The author vividly describes the difficult and harsh conditions suffered by the vanquished of World War II. It was a daily struggle to survive. During the last year of the war Mr Folens worked for the Belgium Secret Service. He continued this work in the post-war period carrying out missions in Russian occupied Europe.

After the war the Belgium government rounded-up all who had assisted or collaborated with the Germans and brought them before the courts. At his appearance in court Mr Folens was not able to validate his claim to have assisted the Belgian Secret Service, mainly because his key contact had been killed in a V2 explosion. He received a sentence of 10 years in prison in November 1947.

Mr Folens was incarcerated at Beverlo Prison Camp which he shared with 4,000 other former collaborators. They were all expected to work – Mr Folens taught various classes. Within a year he escaped from another camp to which he had been transferred and fled to safety in Dublin.
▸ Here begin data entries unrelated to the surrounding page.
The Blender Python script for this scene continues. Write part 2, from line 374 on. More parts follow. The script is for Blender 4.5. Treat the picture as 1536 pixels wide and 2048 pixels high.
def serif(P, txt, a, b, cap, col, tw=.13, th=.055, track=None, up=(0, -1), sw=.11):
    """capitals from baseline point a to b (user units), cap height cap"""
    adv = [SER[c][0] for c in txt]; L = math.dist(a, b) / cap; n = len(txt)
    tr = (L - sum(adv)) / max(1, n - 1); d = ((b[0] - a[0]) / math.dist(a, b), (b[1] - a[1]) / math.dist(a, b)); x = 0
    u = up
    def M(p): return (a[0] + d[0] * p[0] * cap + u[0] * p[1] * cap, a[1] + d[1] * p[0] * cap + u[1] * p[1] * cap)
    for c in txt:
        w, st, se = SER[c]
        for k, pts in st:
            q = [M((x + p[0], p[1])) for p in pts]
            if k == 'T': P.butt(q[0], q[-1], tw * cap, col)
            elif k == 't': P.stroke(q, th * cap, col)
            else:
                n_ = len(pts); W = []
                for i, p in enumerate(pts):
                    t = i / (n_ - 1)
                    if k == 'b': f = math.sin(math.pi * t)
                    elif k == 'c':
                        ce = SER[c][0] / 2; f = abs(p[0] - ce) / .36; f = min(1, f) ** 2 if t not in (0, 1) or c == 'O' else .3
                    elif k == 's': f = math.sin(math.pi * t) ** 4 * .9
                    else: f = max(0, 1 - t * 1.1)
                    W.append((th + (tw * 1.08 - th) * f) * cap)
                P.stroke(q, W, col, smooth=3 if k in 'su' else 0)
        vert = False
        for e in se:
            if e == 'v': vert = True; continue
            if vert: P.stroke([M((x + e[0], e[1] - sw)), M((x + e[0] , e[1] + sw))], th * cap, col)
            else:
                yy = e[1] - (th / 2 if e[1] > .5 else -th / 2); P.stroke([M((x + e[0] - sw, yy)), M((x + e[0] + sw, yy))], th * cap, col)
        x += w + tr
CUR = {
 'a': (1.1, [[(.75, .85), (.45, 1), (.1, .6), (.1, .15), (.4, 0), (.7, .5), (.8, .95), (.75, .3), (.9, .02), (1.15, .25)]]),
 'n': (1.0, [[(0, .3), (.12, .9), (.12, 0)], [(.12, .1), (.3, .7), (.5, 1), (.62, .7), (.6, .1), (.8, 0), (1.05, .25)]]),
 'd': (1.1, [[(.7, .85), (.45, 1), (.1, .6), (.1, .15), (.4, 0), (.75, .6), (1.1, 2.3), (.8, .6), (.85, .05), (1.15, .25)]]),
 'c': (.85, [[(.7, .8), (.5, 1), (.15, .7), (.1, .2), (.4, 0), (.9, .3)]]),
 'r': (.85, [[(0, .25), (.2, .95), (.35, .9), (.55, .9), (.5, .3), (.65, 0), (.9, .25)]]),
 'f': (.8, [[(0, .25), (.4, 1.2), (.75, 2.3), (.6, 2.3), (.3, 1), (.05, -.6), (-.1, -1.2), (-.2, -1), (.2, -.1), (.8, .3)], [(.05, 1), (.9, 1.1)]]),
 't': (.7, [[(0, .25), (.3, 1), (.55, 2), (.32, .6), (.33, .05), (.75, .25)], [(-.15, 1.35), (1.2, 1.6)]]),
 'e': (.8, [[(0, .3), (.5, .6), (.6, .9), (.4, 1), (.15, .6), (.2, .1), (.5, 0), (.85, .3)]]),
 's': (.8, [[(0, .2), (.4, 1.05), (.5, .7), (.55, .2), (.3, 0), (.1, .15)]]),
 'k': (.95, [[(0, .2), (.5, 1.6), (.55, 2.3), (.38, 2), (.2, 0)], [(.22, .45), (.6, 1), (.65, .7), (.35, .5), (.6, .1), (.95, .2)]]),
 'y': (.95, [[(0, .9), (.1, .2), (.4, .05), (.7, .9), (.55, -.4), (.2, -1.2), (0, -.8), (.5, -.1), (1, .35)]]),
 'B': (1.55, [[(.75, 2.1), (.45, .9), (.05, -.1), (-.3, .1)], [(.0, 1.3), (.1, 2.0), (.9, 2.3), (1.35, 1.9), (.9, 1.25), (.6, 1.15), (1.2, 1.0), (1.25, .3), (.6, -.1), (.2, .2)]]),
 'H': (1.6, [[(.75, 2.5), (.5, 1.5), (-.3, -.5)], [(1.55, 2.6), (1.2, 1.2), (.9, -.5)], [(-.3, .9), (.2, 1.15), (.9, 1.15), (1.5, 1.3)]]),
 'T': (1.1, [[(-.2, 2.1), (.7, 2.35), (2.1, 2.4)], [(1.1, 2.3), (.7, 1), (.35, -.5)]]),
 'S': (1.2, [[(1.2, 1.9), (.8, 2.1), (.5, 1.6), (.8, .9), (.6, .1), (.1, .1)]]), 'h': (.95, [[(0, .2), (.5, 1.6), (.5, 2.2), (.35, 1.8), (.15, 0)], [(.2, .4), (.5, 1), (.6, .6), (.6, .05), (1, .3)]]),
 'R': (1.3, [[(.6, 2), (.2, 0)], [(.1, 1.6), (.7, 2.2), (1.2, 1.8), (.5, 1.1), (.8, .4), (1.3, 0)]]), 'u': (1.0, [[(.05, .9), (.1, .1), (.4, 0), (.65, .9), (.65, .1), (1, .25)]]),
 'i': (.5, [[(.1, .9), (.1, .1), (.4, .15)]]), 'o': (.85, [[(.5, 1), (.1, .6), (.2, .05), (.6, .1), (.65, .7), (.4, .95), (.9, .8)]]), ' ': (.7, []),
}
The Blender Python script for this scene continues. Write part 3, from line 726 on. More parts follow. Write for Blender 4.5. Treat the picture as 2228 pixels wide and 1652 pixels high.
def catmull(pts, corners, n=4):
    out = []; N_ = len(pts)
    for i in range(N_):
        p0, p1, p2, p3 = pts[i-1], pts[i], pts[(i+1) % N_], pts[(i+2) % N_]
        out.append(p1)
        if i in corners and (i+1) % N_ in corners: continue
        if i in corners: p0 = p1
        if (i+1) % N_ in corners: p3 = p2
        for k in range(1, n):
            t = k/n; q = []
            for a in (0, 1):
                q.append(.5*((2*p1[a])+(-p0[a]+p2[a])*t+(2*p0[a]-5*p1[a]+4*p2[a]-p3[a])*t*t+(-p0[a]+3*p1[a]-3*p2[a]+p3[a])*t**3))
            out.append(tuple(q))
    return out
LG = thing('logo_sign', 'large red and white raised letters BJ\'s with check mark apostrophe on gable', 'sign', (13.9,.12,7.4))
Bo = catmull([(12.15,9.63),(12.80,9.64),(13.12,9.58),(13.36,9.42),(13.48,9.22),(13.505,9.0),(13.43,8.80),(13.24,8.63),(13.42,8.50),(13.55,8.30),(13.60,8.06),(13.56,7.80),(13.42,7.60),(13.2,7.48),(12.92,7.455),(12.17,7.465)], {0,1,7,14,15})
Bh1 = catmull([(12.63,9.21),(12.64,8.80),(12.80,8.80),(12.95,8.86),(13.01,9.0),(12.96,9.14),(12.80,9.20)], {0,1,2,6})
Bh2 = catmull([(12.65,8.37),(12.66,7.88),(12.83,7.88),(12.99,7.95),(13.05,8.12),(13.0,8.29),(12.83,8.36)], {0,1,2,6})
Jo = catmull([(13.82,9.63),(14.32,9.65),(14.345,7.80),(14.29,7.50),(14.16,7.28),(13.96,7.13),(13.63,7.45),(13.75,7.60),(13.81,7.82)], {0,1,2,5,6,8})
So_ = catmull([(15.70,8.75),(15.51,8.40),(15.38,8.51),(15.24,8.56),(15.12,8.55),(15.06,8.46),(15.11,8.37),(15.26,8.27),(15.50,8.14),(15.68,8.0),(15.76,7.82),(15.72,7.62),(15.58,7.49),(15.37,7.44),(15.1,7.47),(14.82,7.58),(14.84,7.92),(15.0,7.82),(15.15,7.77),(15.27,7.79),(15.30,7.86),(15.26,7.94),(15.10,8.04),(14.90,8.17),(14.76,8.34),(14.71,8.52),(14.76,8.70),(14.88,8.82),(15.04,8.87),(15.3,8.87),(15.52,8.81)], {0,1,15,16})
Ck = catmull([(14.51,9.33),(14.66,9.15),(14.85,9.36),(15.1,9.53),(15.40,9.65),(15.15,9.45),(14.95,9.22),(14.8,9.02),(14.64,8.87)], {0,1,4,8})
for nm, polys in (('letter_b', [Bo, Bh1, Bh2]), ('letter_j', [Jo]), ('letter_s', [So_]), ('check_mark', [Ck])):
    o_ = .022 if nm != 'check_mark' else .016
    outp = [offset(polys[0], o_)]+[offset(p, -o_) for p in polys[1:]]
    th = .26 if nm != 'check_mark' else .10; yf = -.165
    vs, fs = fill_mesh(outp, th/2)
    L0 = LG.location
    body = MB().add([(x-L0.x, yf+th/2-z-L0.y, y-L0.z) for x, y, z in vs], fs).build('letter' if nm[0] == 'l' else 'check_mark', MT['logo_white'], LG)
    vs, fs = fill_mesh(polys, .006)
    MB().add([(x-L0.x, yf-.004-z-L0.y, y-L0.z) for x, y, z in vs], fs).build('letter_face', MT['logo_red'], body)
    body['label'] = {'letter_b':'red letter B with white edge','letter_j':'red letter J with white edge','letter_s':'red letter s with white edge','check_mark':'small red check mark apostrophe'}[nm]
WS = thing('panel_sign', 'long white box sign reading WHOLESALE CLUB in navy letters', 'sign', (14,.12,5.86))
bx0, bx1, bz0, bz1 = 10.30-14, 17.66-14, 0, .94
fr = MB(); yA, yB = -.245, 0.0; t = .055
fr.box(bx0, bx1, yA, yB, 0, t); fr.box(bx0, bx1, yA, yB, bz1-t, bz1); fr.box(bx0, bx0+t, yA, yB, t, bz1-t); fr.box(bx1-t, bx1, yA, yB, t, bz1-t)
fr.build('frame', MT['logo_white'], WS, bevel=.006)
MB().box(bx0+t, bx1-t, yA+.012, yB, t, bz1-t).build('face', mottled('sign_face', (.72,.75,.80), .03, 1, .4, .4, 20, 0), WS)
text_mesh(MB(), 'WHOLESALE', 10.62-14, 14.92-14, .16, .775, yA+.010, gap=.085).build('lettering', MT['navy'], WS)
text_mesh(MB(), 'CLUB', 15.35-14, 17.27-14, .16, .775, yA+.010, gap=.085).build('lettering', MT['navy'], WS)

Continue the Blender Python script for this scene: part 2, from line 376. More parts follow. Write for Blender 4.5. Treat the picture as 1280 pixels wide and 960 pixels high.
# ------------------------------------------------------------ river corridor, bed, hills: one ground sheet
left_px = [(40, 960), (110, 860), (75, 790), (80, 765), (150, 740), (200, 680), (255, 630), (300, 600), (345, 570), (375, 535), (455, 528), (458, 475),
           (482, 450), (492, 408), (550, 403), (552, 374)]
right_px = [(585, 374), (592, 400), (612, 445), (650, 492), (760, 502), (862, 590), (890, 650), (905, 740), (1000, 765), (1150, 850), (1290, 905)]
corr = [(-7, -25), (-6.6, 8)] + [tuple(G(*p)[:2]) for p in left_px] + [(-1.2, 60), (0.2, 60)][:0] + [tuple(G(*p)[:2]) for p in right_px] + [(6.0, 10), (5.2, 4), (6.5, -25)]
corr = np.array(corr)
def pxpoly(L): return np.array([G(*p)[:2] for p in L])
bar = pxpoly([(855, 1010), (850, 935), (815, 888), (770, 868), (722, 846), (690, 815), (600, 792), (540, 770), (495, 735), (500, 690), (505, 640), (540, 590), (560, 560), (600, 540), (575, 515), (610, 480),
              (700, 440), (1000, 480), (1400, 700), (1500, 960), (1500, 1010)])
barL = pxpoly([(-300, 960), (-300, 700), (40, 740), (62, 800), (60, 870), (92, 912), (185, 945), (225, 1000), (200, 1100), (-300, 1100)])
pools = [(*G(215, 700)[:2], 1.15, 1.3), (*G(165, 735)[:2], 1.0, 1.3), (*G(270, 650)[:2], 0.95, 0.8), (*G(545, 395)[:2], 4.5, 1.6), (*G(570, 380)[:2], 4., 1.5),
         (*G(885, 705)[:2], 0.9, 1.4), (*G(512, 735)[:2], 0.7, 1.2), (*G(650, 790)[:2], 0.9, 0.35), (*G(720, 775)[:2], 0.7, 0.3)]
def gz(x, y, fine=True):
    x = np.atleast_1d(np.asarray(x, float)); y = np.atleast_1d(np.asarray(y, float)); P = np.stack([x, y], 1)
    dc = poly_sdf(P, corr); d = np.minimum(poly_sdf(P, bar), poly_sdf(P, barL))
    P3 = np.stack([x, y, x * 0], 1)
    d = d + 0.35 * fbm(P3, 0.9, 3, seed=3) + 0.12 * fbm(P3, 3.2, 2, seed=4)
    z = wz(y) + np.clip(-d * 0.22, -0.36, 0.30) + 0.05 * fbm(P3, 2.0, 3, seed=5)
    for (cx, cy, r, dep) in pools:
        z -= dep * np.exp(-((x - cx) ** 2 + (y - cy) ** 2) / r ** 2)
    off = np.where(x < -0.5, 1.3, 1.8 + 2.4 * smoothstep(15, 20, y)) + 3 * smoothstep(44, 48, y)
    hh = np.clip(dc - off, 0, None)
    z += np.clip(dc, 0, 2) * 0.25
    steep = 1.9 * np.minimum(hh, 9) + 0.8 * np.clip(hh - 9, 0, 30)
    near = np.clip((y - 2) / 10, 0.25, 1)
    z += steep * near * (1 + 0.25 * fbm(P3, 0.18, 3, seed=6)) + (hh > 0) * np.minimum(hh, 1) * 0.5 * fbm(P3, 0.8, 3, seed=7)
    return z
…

The author stresses the warm and generous welcome Mr Folens and his family received from the Irish people they met. She singles out a few of them. Fr Séamus Toohey, a curate in a Dublin parish, and Donncha Ó Ceileachair from the Kerry Gaeltacht.

Fr Toohey was a Peter McVerry, SJ, type of priest – a carer of the homeless, unofficial and very popular chaplain to the Travellers and always in the lookout for the ‘lame duck’.

Donncha assisted Mr Folens to write a book in Irish about the fortunes of the Flemish language.

Gifted

Mr Folens was a gifted teacher and had little difficulty in acquiring the qualifications necessary for teaching in Ireland. Eventually he was able to obtain well-paid teaching assignments.

One of his favourite classes was teaching French in Coláiste Mhuire in Dublin. Finding the teaching-aids supplied to Irish secondary schools inadequate he developed the successful educational publishing company, Folens Publishers.

Juliette Fernanda Devos, Mr Folens’ wife, was just as remarkable as her husband. She lost three of her six children, each at a young age. The author, Leentje Folens, the couple’s youngest daughter describes her memoir as a love story and so it is. The manner in which Mr Folens and Juliette stood together in facing challenges and reverses, few others have ever to cope with, is truly inspirational.